The taxable income base of self-employed workers with a monthly average relevant income calculated quarterly of an amount equal to or greater than four times the value of the IAS, which are as well contracted by companies, corresponds to the value that exceeds that limit.
The basis of tax incidence considered in each month has a maximum limit of 12 multiplied by the IAS value.
3. Regime Framework
For the purposes of the first framework in the self-employed framework, the relevant annual income value of the self-employed worker is no longer considered. It is now automatically recorded on the 1st day of the 12th month after the beginning of the activity, or on an earlier date, upon request.
In the case of resumption of activity, the framing takes effect on the first day of the resumption month.
4. Right to contributions payment exemption
The tax exemption changes as well. Thus, even if the worker is placed under the self-employed framework, exemption from the obligation to contribute may be granted in the following cases:
- self-employed workers who accumulate professional activity on behalf of third parties, contracted by companies) and who obtain a relevant monthly average income calculated quarterly below 4 multiplied by the IAS value;
- self-employed workers who are simultaneously pensioners of invalidity or old age;
5. Changes to the Social Protection of self-employed workers [5]
In general terms, the coverage offered to self-employed workers is extended to social benefits for risks such as unemployment and sickness, and in the long term there are positive effects in terms of pension formation.
Sickness protection regime
Self-employed workers will be entitled to sickness benefits from the 11th day of incapacity (currently entitled after the 31st day of incapacity).
Parenting protection regime
Self-employed workers will have access to special childcare allowance for children and grandchildren. They will also be entitled for childbirth assistance allowance, corresponding to a period of up to 30 consecutive days after the birth of a grandchild who resides with the beneficiary, as long is a child of a teenager under the age of 16.

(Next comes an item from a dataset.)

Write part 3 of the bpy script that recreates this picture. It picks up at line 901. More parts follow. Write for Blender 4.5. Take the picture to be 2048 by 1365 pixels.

Unemployment protection regime
Contribution period: All remuneration periods, whose contribution rate includes unemployment protection, may be considered as contribution period, regardless of the social protection regime in which the beneficiary was placed at the time of unemployment.
The contribution period for economically dependent self-employed workers is 360 days in the 24 months preceding unemployment.
Conditions to access activity cessation allowance changes: For economically dependent self-employed workers it is necessary that they have been considered economically dependent on the contracting entity only in the calendar year immediately preceding the termination of the services contract.
For entrepreneurs, the percentage of activity turnover in order to calculate the significant reduction in turnover will decrease from 60% to 40% in the relevant year and in the two immediately preceding years.
6. Pay more or less TSU?
The principles guiding the legislator seem well founded, most likely to have a good impact on most self-employed workers, but it is still possible that in the short term there are workers who may have to pay more in this new regime. Certainly, it will bring more justice, since it allows adjusting the social security contribution to monthly real income.